Every reverse mortgage requires a thorough appraisal of your home’s value. Of course, owning a more valuable home enables you to borrow more money. You can never borrow 100% of your home’s value since lenders must account for the interest you’ll accrue and risk the value of your home declining.

In addition, older borrowers can typically borrow more money than younger borrowers. Lower interest rates also enable you to borrow more.

The payment method you choose will also impact the amount you can borrow. The best reverse mortgage lenders typically offer smaller loans if you choose a lump sum payment rather than if you choose monthly payments or a line of credit.

Most borrowers can expect to borrow around 60%-80% of their home’s value through a reverse mortgage. Keep in mind that you need to budget for property taxes, homeowners insurance, and upkeep, or else you could face foreclosure.

The maximum loan amount for federal-backed HECM reverse mortgages is $1,089,300. There is no upper limit for proprietary reverse mortgages.

Reverse Mortgage Rates

Reverse mortgage interest rates can be fixed or variable, just like rates for traditional mortgages.
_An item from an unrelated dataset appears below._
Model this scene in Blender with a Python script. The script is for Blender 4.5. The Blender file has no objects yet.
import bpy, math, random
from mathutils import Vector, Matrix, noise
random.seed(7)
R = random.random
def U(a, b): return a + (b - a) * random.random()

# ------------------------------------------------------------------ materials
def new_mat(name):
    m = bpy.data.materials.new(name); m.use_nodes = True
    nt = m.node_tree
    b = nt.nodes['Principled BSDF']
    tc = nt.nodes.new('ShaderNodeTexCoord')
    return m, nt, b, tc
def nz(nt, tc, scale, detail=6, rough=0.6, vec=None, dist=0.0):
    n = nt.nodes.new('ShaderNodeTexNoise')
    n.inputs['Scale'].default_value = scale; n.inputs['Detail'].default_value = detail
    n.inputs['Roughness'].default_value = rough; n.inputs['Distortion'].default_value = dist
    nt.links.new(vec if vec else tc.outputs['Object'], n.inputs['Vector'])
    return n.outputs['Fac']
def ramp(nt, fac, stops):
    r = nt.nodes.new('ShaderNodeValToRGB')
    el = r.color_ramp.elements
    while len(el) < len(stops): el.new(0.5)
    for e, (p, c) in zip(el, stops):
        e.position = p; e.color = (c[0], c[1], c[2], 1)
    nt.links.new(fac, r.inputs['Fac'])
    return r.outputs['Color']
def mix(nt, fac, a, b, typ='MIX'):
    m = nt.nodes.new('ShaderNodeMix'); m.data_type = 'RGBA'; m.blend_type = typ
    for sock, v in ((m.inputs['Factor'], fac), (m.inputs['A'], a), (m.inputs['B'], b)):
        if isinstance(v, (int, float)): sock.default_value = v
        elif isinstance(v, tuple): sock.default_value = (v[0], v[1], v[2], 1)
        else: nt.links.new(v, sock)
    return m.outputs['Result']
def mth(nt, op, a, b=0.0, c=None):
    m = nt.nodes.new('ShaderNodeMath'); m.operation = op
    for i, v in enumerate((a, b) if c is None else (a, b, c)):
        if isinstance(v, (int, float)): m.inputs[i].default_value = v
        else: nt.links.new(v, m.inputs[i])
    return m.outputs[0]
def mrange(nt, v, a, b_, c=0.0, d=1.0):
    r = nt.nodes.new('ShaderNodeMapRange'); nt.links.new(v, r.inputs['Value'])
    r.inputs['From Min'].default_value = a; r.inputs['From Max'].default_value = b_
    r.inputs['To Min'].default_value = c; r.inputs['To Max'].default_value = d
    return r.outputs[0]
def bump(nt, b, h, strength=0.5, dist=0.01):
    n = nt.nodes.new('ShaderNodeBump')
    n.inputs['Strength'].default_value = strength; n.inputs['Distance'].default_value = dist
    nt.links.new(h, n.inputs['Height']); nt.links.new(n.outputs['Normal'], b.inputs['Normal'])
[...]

They also go up or down as interest rates across the economy rise and fall.

Most reverse mortgages come with significant upfront fees, including origination fees, closing costs, and reverse mortgage insurance premiums. These fees can usually be paid with the loan proceeds when your reverse mortgage is issued.
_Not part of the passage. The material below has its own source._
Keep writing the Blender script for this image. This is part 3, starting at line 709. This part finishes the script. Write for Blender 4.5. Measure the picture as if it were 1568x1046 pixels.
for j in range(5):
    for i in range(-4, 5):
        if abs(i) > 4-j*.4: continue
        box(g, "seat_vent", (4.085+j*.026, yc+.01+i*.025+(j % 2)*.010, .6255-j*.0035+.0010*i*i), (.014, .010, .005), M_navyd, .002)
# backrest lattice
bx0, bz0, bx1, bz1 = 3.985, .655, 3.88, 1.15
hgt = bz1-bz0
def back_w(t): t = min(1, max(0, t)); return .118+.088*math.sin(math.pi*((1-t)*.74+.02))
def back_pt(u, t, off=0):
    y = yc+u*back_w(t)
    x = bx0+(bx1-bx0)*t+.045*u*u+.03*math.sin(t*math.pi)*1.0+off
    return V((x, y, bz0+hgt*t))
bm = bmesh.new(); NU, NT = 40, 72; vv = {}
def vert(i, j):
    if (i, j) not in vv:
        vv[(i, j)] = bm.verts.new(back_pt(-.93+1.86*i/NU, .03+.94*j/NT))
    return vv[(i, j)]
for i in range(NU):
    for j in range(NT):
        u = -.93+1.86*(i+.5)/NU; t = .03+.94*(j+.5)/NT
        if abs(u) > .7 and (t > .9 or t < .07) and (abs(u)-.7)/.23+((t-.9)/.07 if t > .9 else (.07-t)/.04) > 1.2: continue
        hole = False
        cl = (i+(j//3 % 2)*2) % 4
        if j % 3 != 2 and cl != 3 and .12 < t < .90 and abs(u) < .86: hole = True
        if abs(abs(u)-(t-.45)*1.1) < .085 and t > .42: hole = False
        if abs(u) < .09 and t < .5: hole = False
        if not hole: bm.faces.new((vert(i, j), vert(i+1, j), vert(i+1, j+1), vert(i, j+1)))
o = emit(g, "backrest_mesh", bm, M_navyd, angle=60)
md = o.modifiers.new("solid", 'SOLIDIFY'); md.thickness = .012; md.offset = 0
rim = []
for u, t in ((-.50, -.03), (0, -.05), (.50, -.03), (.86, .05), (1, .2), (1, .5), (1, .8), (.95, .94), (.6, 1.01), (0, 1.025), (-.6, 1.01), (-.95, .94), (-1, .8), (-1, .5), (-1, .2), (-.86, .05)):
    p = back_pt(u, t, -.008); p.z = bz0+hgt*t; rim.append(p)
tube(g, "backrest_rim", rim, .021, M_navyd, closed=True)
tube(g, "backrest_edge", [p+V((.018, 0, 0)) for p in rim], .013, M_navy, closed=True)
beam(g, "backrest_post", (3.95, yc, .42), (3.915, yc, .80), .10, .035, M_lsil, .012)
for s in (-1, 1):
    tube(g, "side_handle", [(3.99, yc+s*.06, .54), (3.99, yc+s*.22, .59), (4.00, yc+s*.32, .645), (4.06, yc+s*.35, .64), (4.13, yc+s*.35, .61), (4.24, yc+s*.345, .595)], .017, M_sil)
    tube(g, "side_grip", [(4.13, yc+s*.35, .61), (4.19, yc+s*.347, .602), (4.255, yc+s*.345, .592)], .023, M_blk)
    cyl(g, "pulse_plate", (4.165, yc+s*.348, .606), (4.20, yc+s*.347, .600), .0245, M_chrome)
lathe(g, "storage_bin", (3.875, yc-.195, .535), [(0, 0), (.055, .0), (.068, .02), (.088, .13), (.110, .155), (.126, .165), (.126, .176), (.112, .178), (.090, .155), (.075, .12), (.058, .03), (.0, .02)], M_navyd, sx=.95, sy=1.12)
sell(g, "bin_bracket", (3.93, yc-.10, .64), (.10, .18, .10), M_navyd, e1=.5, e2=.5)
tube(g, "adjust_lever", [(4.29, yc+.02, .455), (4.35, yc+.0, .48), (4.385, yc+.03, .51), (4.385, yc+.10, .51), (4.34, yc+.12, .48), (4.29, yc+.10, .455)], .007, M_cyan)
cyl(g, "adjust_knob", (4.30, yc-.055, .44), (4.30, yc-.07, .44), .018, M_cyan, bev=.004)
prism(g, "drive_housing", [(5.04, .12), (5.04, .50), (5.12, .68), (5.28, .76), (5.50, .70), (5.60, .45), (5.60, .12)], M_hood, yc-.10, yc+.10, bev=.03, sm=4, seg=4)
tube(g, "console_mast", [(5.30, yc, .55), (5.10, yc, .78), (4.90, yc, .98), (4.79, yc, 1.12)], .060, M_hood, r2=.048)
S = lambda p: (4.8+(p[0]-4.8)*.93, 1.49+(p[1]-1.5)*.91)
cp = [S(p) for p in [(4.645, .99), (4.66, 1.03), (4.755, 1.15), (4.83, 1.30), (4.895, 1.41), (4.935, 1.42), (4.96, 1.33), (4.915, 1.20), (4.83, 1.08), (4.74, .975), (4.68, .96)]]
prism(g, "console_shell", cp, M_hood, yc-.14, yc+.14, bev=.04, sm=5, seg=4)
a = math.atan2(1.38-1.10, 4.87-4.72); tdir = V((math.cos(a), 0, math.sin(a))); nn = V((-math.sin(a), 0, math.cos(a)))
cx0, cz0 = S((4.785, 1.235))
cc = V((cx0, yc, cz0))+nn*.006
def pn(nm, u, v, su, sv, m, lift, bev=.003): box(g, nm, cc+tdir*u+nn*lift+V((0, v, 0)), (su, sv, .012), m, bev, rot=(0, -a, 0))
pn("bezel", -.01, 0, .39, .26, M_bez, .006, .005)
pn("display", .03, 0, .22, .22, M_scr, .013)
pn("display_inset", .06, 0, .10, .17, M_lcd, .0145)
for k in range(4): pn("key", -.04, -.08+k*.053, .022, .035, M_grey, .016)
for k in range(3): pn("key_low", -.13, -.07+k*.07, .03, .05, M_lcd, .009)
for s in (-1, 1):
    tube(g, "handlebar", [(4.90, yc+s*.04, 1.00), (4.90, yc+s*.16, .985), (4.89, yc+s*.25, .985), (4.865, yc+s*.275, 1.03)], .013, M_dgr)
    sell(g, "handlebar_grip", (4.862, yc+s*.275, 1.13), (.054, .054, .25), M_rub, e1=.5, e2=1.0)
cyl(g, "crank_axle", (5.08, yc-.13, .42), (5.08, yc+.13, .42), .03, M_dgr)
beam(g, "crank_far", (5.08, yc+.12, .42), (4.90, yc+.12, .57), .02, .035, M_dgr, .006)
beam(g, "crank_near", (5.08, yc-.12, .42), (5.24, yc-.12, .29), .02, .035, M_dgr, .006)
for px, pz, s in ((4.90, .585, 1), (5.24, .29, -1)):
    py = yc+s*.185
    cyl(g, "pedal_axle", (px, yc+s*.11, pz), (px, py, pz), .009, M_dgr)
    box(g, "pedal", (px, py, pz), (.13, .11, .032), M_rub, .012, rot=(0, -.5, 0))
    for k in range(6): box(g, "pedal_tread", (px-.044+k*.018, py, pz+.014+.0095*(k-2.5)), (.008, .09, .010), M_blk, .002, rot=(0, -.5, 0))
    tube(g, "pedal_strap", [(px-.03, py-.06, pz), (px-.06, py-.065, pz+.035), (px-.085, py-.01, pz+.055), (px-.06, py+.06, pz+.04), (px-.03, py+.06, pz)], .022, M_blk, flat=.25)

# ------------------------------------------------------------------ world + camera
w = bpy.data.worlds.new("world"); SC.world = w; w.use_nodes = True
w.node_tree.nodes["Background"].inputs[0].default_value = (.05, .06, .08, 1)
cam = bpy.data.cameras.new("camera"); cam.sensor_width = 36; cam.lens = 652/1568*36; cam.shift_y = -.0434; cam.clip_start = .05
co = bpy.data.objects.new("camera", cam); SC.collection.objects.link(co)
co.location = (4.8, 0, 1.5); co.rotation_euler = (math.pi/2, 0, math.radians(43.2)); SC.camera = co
Refinancing a Reverse Mortgage

It is possible to refinance a reverse mortgage. However, reverse mortgages have high upfront costs, so refinancing should only be considered under specific circumstances. You might consider refinancing your reverse mortgage if:

  • You want to add a spouse to your mortgage
  • The value of your home has increased significantly, and you want to borrow more money
  • You could qualify for a substantially lower interest rate

How to Choose a Reverse Mortgage Lender

Choosing the right lender for your reverse mortgage is very important. Different lenders offer different interest rates and fees. They may also let you borrow different amounts for your home or offer different payment structures for your loan.

When choosing a reverse mortgage lender, the most important factors to consider are:

  • Cost : Different lenders charge different rates and fees. It’s a good idea to calculate the total cost of your loan for multiple timeframes since it’s impossible to know how long you’ll live or if you’ll need to move out of your home in the future.
  • Payment options : Many lenders let you choose your preferred form of payment, whether a lump sum, monthly payments, or a line of credit. However, not all lenders offer all options, so consider what makes the most sense for you financially.
  • Application and appraisal process : Lenders are generally willing to work with a homeowner to issue a reverse mortgage, but some make it easier than others. You may prefer an online, over-the-phone, or in-person application process. You may also use an independent appraiser to determine the value of your home for some lenders.